───── Dataset extract

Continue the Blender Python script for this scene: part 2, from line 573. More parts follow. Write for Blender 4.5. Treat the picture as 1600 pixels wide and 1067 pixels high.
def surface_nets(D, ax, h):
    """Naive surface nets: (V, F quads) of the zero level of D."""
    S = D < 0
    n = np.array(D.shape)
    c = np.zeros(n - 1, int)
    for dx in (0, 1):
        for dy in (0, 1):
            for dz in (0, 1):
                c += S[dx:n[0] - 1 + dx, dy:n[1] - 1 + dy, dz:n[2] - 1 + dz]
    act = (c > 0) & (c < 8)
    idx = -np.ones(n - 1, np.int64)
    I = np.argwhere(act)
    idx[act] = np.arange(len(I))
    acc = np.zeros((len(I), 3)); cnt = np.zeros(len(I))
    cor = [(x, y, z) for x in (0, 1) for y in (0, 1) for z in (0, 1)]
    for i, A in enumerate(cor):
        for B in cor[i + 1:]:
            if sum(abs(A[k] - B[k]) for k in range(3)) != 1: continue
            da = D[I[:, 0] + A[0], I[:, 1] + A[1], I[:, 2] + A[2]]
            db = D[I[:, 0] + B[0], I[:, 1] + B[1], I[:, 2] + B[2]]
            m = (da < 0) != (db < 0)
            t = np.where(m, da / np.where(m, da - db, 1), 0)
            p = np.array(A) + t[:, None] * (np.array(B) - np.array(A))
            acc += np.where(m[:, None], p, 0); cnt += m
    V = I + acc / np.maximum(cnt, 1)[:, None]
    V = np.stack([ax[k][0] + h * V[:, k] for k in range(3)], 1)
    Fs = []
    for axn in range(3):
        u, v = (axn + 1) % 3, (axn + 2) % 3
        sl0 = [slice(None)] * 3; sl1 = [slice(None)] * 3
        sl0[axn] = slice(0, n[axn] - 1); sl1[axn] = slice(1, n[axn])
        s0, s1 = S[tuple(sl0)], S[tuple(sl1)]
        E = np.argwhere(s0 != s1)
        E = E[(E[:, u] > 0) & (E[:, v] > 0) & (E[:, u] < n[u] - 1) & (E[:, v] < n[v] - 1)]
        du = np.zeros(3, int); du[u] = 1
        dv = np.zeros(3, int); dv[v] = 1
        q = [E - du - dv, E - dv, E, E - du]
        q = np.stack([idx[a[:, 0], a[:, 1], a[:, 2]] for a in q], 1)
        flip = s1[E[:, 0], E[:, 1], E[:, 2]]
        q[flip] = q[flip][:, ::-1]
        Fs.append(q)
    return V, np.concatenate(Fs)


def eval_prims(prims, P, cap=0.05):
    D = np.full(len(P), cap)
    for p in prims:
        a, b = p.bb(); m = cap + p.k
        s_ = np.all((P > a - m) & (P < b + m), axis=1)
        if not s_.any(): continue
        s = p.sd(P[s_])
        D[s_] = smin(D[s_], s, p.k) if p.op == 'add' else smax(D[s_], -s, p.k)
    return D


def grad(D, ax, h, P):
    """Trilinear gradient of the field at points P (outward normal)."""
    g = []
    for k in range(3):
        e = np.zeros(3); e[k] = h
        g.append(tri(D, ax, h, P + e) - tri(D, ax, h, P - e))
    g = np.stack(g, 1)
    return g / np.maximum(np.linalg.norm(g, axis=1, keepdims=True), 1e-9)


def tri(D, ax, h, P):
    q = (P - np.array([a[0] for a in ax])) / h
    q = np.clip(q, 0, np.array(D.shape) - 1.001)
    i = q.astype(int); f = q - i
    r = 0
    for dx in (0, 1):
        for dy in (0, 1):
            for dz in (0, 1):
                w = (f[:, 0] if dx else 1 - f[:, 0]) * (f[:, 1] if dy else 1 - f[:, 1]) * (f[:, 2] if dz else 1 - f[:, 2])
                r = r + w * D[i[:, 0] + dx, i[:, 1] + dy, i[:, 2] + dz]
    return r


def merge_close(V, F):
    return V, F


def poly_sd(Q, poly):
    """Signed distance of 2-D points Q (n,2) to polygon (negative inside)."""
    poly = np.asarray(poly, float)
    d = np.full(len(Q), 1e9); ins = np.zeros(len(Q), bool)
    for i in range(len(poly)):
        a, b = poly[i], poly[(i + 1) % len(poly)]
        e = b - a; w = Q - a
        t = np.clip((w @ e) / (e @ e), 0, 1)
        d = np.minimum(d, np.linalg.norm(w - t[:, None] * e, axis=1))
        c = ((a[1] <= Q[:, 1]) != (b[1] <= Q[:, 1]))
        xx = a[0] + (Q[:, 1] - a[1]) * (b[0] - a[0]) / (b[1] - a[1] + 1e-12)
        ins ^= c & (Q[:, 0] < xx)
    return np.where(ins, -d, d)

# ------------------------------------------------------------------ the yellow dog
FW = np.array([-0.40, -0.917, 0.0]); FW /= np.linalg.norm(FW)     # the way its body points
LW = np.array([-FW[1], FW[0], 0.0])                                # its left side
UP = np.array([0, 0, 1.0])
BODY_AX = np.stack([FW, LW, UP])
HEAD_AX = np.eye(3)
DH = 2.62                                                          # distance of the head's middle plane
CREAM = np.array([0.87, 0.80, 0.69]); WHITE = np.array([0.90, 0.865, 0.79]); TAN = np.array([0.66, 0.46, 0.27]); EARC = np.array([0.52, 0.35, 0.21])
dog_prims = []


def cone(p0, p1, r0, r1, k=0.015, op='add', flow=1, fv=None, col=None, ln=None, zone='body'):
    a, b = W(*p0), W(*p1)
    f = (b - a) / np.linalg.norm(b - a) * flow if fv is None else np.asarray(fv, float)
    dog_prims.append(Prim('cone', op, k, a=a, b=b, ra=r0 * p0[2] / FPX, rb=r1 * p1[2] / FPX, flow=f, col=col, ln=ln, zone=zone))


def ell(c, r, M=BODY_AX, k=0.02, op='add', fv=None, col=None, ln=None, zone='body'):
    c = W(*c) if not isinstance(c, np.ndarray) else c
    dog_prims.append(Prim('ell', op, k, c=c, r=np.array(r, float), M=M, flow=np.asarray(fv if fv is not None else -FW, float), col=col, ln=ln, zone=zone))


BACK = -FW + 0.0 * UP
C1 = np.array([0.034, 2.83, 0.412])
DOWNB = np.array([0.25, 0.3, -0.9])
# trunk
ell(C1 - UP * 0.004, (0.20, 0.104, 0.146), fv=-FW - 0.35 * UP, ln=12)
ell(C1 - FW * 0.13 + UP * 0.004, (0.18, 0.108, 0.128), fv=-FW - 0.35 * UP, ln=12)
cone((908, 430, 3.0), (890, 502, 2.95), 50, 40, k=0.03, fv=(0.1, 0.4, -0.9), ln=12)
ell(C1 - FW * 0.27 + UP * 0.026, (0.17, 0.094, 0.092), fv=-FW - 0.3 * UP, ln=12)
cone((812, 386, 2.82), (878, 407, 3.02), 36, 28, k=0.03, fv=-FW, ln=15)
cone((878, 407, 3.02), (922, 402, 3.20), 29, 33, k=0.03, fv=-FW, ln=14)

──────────

■ Task instructions ■
All of the material above needs to be retyped word for word.

■ Response for this exercise ■
Continue the Blender Python script for this scene: part 2, from line 573. More parts follow. Write for Blender 4.5. Treat the picture as 1600 pixels wide and 1067 pixels high.
def surface_nets(D, ax, h):
    """Naive surface nets: (V, F quads) of the zero level of D."""
    S = D < 0
    n = np.array(D.shape)
    c = np.zeros(n - 1, int)
    for dx in (0, 1):
        for dy in (0, 1):
            for dz in (0, 1):
                c += S[dx:n[0] - 1 + dx, dy:n[1] - 1 + dy, dz:n[2] - 1 + dz]
    act = (c > 0) & (c < 8)
    idx = -np.ones(n - 1, np.int64)
    I = np.argwhere(act)
    idx[act] = np.arange(len(I))
    acc = np.zeros((len(I), 3)); cnt = np.zeros(len(I))
    cor = [(x, y, z) for x in (0, 1) for y in (0, 1) for z in (0, 1)]
    for i, A in enumerate(cor):
        for B in cor[i + 1:]:
            if sum(abs(A[k] - B[k]) for k in range(3)) != 1: continue
            da = D[I[:, 0] + A[0], I[:, 1] + A[1], I[:, 2] + A[2]]
            db = D[I[:, 0] + B[0], I[:, 1] + B[1], I[:, 2] + B[2]]
            m = (da < 0) != (db < 0)
            t = np.where(m, da / np.where(m, da - db, 1), 0)
            p = np.array(A) + t[:, None] * (np.array(B) - np.array(A))
            acc += np.where(m[:, None], p, 0); cnt += m
    V = I + acc / np.maximum(cnt, 1)[:, None]
    V = np.stack([ax[k][0] + h * V[:, k] for k in range(3)], 1)
    Fs = []
    for axn in range(3):
        u, v = (axn + 1) % 3, (axn + 2) % 3
        sl0 = [slice(None)] * 3; sl1 = [slice(None)] * 3
        sl0[axn] = slice(0, n[axn] - 1); sl1[axn] = slice(1, n[axn])
        s0, s1 = S[tuple(sl0)], S[tuple(sl1)]
        E = np.argwhere(s0 != s1)
        E = E[(E[:, u] > 0) & (E[:, v] > 0) & (E[:, u] < n[u] - 1) & (E[:, v] < n[v] - 1)]
        du = np.zeros(3, int); du[u] = 1
        dv = np.zeros(3, int); dv[v] = 1
        q = [E - du - dv, E - dv, E, E - du]
        q = np.stack([idx[a[:, 0], a[:, 1], a[:, 2]] for a in q], 1)
        flip = s1[E[:, 0], E[:, 1], E[:, 2]]
        q[flip] = q[flip][:, ::-1]
        Fs.append(q)
    return V, np.concatenate(Fs)


def eval_prims(prims, P, cap=0.05):
    D = np.full(len(P), cap)
    for p in prims:
        a, b = p.bb(); m = cap + p.k
        s_ = np.all((P > a - m) & (P < b + m), axis=1)
        if not s_.any(): continue
        s = p.sd(P[s_])
        D[s_] = smin(D[s_], s, p.k) if p.op == 'add' else smax(D[s_], -s, p.k)
    return D


def grad(D, ax, h, P):
    """Trilinear gradient of the field at points P (outward normal)."""
    g = []
    for k in range(3):
        e = np.zeros(3); e[k] = h
        g.append(tri(D, ax, h, P + e) - tri(D, ax, h, P - e))
    g = np.stack(g, 1)
    return g / np.maximum(np.linalg.norm(g, axis=1, keepdims=True), 1e-9)


def tri(D, ax, h, P):
    q = (P - np.array([a[0] for a in ax])) / h
    q = np.clip(q, 0, np.array(D.shape) - 1.001)
    i = q.astype(int); f = q - i
    r = 0
    for dx in (0, 1):
        for dy in (0, 1):
            for dz in (0, 1):
                w = (f[:, 0] if dx else 1 - f[:, 0]) * (f[:, 1] if dy else 1 - f[:, 1]) * (f[:, 2] if dz else 1 - f[:, 2])
                r = r + w * D[i[:, 0] + dx, i[:, 1] + dy, i[:, 2] + dz]
    return r


def merge_close(V, F):
    return V, F


def poly_sd(Q, poly):
    """Signed distance of 2-D points Q (n,2) to polygon (negative inside)."""
    poly = np.asarray(poly, float)
    d = np.full(len(Q), 1e9); ins = np.zeros(len(Q), bool)
    for i in range(len(poly)):
        a, b = poly[i], poly[(i + 1) % len(poly)]
        e = b - a; w = Q - a
        t = np.clip((w @ e) / (e @ e), 0, 1)
        d = np.minimum(d, np.linalg.norm(w - t[:, None] * e, axis=1))
        c = ((a[1] <= Q[:, 1]) != (b[1] <= Q[:, 1]))
        xx = a[0] + (Q[:, 1] - a[1]) * (b[0] - a[0]) / (b[1] - a[1] + 1e-12)
        ins ^= c & (Q[:, 0] < xx)
    return np.where(ins, -d, d)

# ------------------------------------------------------------------ the yellow dog
FW = np.array([-0.40, -0.917, 0.0]); FW /= np.linalg.norm(FW)     # the way its body points
LW = np.array([-FW[1], FW[0], 0.0])                                # its left side
UP = np.array([0, 0, 1.0])
BODY_AX = np.stack([FW, LW, UP])
HEAD_AX = np.eye(3)
DH = 2.62                                                          # distance of the head's middle plane
CREAM = np.array([0.87, 0.80, 0.69]); WHITE = np.array([0.90, 0.865, 0.79]); TAN = np.array([0.66, 0.46, 0.27]); EARC = np.array([0.52, 0.35, 0.21])
dog_prims = []


def cone(p0, p1, r0, r1, k=0.015, op='add', flow=1, fv=None, col=None, ln=None, zone='body'):
    a, b = W(*p0), W(*p1)
    f = (b - a) / np.linalg.norm(b - a) * flow if fv is None else np.asarray(fv, float)
    dog_prims.append(Prim('cone', op, k, a=a, b=b, ra=r0 * p0[2] / FPX, rb=r1 * p1[2] / FPX, flow=f, col=col, ln=ln, zone=zone))


def ell(c, r, M=BODY_AX, k=0.02, op='add', fv=None, col=None, ln=None, zone='body'):
    c = W(*c) if not isinstance(c, np.ndarray) else c
    dog_prims.append(Prim('ell', op, k, c=c, r=np.array(r, float), M=M, flow=np.asarray(fv if fv is not None else -FW, float), col=col, ln=ln, zone=zone))


BACK = -FW + 0.0 * UP
C1 = np.array([0.034, 2.83, 0.412])
DOWNB = np.array([0.25, 0.3, -0.9])
# trunk
ell(C1 - UP * 0.004, (0.20, 0.104, 0.146), fv=-FW - 0.35 * UP, ln=12)
ell(C1 - FW * 0.13 + UP * 0.004, (0.18, 0.108, 0.128), fv=-FW - 0.35 * UP, ln=12)
cone((908, 430, 3.0), (890, 502, 2.95), 50, 40, k=0.03, fv=(0.1, 0.4, -0.9), ln=12)
ell(C1 - FW * 0.27 + UP * 0.026, (0.17, 0.094, 0.092), fv=-FW - 0.3 * UP, ln=12)
cone((812, 386, 2.82), (878, 407, 3.02), 36, 28, k=0.03, fv=-FW, ln=15)
cone((878, 407, 3.02), (922, 402, 3.20), 29, 33, k=0.03, fv=-FW, ln=14)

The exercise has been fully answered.